And here lies the real reason for many of these actions by Councils and other public bodies. It is in reality, usually nothing to do with bureaucratism, and certainly not “political correctness gone mad”. Nor is it even a need to comply strictly with HSE guidelines. The real reason actually is a worry about being sued for huge sums of money in an increasingly Americanised culture of blame and claim. More than that, about a decade ago the Woolf Report set out a series of requirements that Councils and other public bodies had to comply with to show that they were adequately dealing with Risk. Every Public body has to have Public Liability insurance, and it isn’t cheap. Fail to comply with the requirements on Risk, and you just won’t get the insurance, or the insurance won’t pay out!
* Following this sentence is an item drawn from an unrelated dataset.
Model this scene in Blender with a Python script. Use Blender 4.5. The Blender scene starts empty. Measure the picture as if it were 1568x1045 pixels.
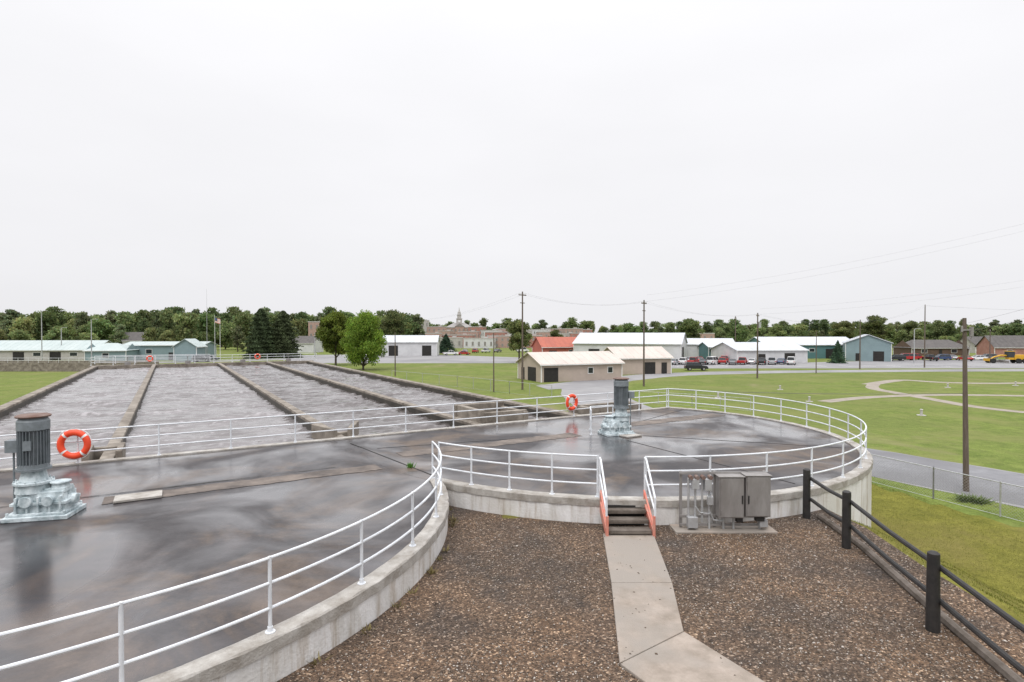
import bpy, bmesh, math, random
import numpy as np
from mathutils import Vector, Matrix
random.seed(7); rng=np.random.default_rng(7)
R=math.radians
F=871.0            # survey unit: bearing = 784 + 871*tan(angle east of view axis)
CAMZ=8.0; DECK=3.70; GRAV=3.10
scene=bpy.context.scene
def at(b,d,z=0.0): return Vector(((b-784)/F*d,d,z))
TH=R(31); U=Vector((-math.sin(TH),math.cos(TH),0)); V=Vector((math.cos(TH),math.sin(TH),0))
P0=Vector((-5.96,23.7,0))
def ST(s,t,z=0.0): return P0+V*s+U*t+Vector((0,0,z))
CL=Vector((-11.1,13.4,0)); RL=9.52
CR=Vector((3.7,24.35,0)); RR=9.92

# ------------------------------------------------------------ materials
def mat(name,c1,c2=None,scale=3.0,rough=0.8,rough2=None,bump=0.0,bscale=None,metal=0.0,detail=6,stretch=(1,1,1),lo=0.35,hi=0.65,c3=None,s3=0.3,spec=0.5,coord='Object',streak=None):
    m=bpy.data.materials.new(name); m.use_nodes=True
    nt=m.node_tree; N=nt.nodes; L=nt.links; b=N['Principled BSDF']
    b.inputs['Roughness'].default_value=rough; b.inputs['Metallic'].default_value=metal
    b.inputs['Specular IOR Level'].default_value=spec
    tc=N.new('ShaderNodeTexCoord'); mp=N.new('ShaderNodeMapping'); mp.inputs['Scale'].default_value=stretch
    L.new(tc.outputs[coord],mp.inputs[0])
    if c2 is None: c2=tuple(x*0.8 for x in c1)
    n=N.new('ShaderNodeTexNoise'); n.inputs['Scale'].default_value=scale; n.inputs['Detail'].default_value=detail; n.inputs['Roughness'].default_value=0.65
    L.new(mp.outputs[0],n.inputs['Vector'])
    r=N.new('ShaderNodeValToRGB'); r.color_ramp.elements[0].position=lo; r.color_ramp.elements[1].position=hi
    r.color_ramp.elements[0].color=(*c1,1); r.color_ramp.elements[1].color=(*c2,1)
    L.new(n.outputs['Fac'],r.inputs[0]); out=r.outputs[0]
    if c3:
        n3=N.new('ShaderNodeTexNoise'); n3.inputs['Scale'].default_value=s3; n3.inputs['Detail'].default_value=4
        L.new(tc.outputs[coord],n3.inputs['Vector'])
        r3=N.new('ShaderNodeValToRGB'); r3.color_ramp.elements[0].position=0.45; r3.color_ramp.elements[1].position=0.62
        L.new(n3.outputs['Fac'],r3.inputs[0])
        mx=N.new('ShaderNodeMixRGB'); L.new(r3.outputs[0],mx.inputs[0]); L.new(out,mx.inputs[1]); mx.inputs[2].default_value=(*c3,1); out=mx.outputs[0]
    if streak:
        ms=N.new('ShaderNodeMapping'); ms.inputs['Scale'].default_value=(1,1,0.10); L.new(tc.outputs[coord],ms.inputs[0])
        ns=N.new('ShaderNodeTexNoise'); ns.inputs['Scale'].default_value=3.2; ns.inputs['Detail'].default_value=6; ns.inputs['Roughness'].default_value=.7; L.new(ms.outputs[0],ns.inputs['Vector'])
        rs=N.new('ShaderNodeValToRGB'); rs.color_ramp.elements[0].position=0.50; rs.color_ramp.elements[1].position=0.66; L.new(ns.outputs['Fac'],rs.inputs[0])
        rs.color_ramp.elements[0].color=(1,1,1,1); rs.color_ramp.elements[1].color=(*streak,1)
        mu=N.new('ShaderNodeMixRGB'); mu.blend_type='MULTIPLY'; mu.inputs[0].default_value=1; L.new(out,mu.inputs[1]); L.new(rs.outputs[0],mu.inputs[2]); out=mu.outputs[0]
    L.new(out,b.inputs['Base Color'])
    if rough2 is not None:
        n2=N.new('ShaderNodeTexNoise'); n2.inputs['Scale'].default_value=scale*0.5; n2.inputs['Detail'].default_value=5
        L.new(mp.outputs[0],n2.inputs['Vector'])
        mr=N.new('ShaderNodeMapRange'); mr.inputs[1].default_value=0.38; mr.inputs[2].default_value=0.62
        mr.inputs[3].default_value=rough; mr.inputs[4].default_value=rough2
        L.new(n2.outputs['Fac'],mr.inputs[0]); L.new(mr.outputs[0],b.inputs['Roughness'])
    if bump>0:
        nb=N.new('ShaderNodeTexNoise'); nb.inputs['Scale'].default_value=bscale or scale*6; nb.inputs['Detail'].default_value=5
        L.new(tc.outputs[coord],nb.inputs['Vector'])
        bp=N.new('ShaderNodeBump'); bp.inputs['Strength'].default_value=bump; bp.inputs['Distance'].default_value=0.03
        L.new(nb.outputs['Fac'],bp.inputs['Height']); L.new(bp.outputs[0],b.inputs['Normal'])
    return m
def tonemat(name,rough=0.8,transl=0.0):
    m=bpy.data.materials.new(name); m.use_nodes=True
    nt=m.node_tree; N=nt.nodes; L=nt.links; b=N['Principled BSDF']; b.inputs['Roughness'].default_value=rough
    b.inputs['Specular IOR Level'].default_value=0.25
    a=N.new('ShaderNodeAttribute'); a.attribute_name='tone'
    oi=N.new('ShaderNodeObjectInfo'); mr=N.new('ShaderNodeMapRange'); mr.inputs[3].default_value=0.72; mr.inputs[4].default_value=1.35
    L.new(oi.outputs['Random'],mr.inputs[0])
    hs=N.new('ShaderNodeHueSaturation'); L.new(a.outputs['Color'],hs.inputs['Color']); L.new(mr.outputs[0],hs.inputs['Value'])
    mh=N.new('ShaderNodeMapRange'); mh.inputs[3].default_value=0.470; mh.inputs[4].default_value=0.51
    ml=N.new('ShaderNodeMath'); ml.operation='FRACT'; mm=N.new('ShaderNodeMath'); mm.operation='MULTIPLY'; mm.inputs[1].default_value=7.3
    L.new(oi.outputs['Random'],mm.inputs[0]); L.new(mm.outputs[0],ml.inputs[0]); L.new(ml.outputs[0],mh.inputs[0])
    if transl>0: L.new(mh.outputs[0],hs.inputs['Hue'])
    L.new(hs.outputs[0],b.inputs['Base Color'])
    if transl>0:
        t=N.new('ShaderNodeBsdfTranslucent'); L.new(hs.outputs[0],t.inputs[0]); mx=N.new('ShaderNodeMixShader'); mx.inputs[0].default_value=transl
        L.new(b.outputs[0],mx.inputs[1]); L.new(t.outputs[0],mx.inputs[2]); L.new(mx.outputs[0],N['Material Output'].inputs[0])
    return m
def deckmat():
    m=bpy.data.materials.new('wet_deck_concrete'); m.use_nodes=True
    nt=m.node_tree;N=nt.nodes;L=nt.links;b=N['Principled BSDF']
    tc=N.new('ShaderNodeTexCoord')
    def noise(sc,det=5,ro=.6,dist=0,off=(0,0,0),st=(1,1,1)):
        mp=N.new('ShaderNodeMapping'); mp.inputs['Location'].default_value=off; mp.inputs['Scale'].default_value=st; L.new(tc.outputs['Object'],mp.inputs[0])
        n=N.new('ShaderNodeTexNoise'); n.inputs['Scale'].default_value=sc; n.inputs['Detail'].default_value=det; n.inputs['Roughness'].default_value=ro; n.inputs['Distortion'].default_value=dist
        L.new(mp.outputs[0],n.inputs['Vector']); return n.outputs['Fac']
    def ramp(f,stops):
        r=N.new('ShaderNodeValToRGB'); e=r.color_ramp.elements
        e[0].position=stops[0][0]; e[0].color=(*stops[0][1],1); e[1].position=stops[-1][0]; e[1].color=(*stops[-1][1],1)
        for p,c in stops[1:-1]: x=e.new(p); x.color=(*c,1)
        L.new(f,r.inputs[0]); return r.outputs[0]
    base=ramp(noise(.7,8,.68,.4),[(.32,(.015,.012,.014)),(.5,(.032,.027,.028)),(.68,(.070,.058,.055))])
    brown=ramp(noise(.33,6,.65,.8,(7,3,0)),[(.49,(0,0,0)),(.62,(1,1,1))])
    mx=N.new('ShaderNodeMixRGB'); L.new(brown,mx.inputs[0]); L.new(base,mx.inputs[1])
    br=ramp(noise(1.6,8,.7),[(.3,(.052,.034,.023)),(.7,(.125,.090,.064))]); L.new(br,mx.inputs[2])
    wet=ramp(noise(.24,6,.55,.8,(21,5,0)),[(.41,(0,0,0)),(.60,(1,1,1))])
    m2=N.new('ShaderNodeMixRGB'); m2.blend_type='MULTIPLY'; L.new(wet,m2.inputs[0]); L.new(mx.outputs[0],m2.inputs[1]); m2.inputs[2].default_value=(.78,.76,.86,1)
    fine=ramp(noise(22,5,.7),[(.3,(.8,.8,.8)),(.7,(1.2,1.2,1.2))])
    m3=N.new('ShaderNodeMixRGB'); m3.blend_type='MULTIPLY'; m3.inputs[0].default_value=1; L.new(m2.outputs[0],m3.inputs[1]); L.new(fine,m3.inputs[2])
    L.new(m3.outputs[0],b.inputs['Base Color'])
    mr=N.new('ShaderNodeMapRange'); mr.inputs[3].default_value=0.55; mr.inputs[4].default_value=0.24; L.new(wet,mr.inputs[0]); L.new(mr.outputs[0],b.inputs['Roughness'])
    # thin film of standing rain water in the wet patches
    cw=N.new('ShaderNodeMapRange'); cw.inputs[3].default_value=0.0; cw.inputs[4].default_value=1.0; L.new(wet,cw.inputs[0]); L.new(cw.outputs[0],b.inputs['Coat Weight'])
    b.inputs['Coat Roughness'].default_value=0.16; b.inputs['Coat IOR'].default_value=1.6
    bp=N.new('ShaderNodeBump'); bp.inputs['Distance'].default_value=0.02
    ms=N.new('ShaderNodeMapRange'); ms.inputs[3].default_value=0.22; ms.inputs[4].default_value=0.04; L.new(wet,ms.inputs[0]); L.new(ms.outputs[0],bp.inputs['Strength'])
    L.new(noise(12,6),bp.inputs['Height']); L.new(bp.outputs[0],b.inputs['Normal'])
    return m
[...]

Its not just in those areas affecting Public bodies where this applies. An entire industry has grown up of people buying old bangers, and then driving to try to get people to run into the back of them so that they can make a claim for whiplash and other injuries. It is part of the legacy of Thatcherism, I think, where everyone is encouraged to be on the make in a very individualistic manner. I read a few years ago a report in America where something like 60% of people in a survey said that they thought that the way to get on was either to win the lottery, to get on to TV for something, or else to be able to sue somebody! Certainly, the ambulance chasing culture has been present in America for much longer than here.
In fact, in Europe things are different, despite having basically the same Health and Safety regulations to adhere to. On the Panorama programme they interviewed some Belgian building workers to ask if they had been on a ladder awareness course, which they hadn’t. Go around Spain, and you see some quite horrendous things that wouldn’t be tolerated here. Manholes left open are fairly frequent, and if you fall down a manhole and break your leg, you are likely not to be able to walk properly again! So, its likely that the real difference is as I said not to do with compliance of those Health and Safety requirements, but is due to that claiming, ambulance chasing culture that has not yet spread to the rest of Europe.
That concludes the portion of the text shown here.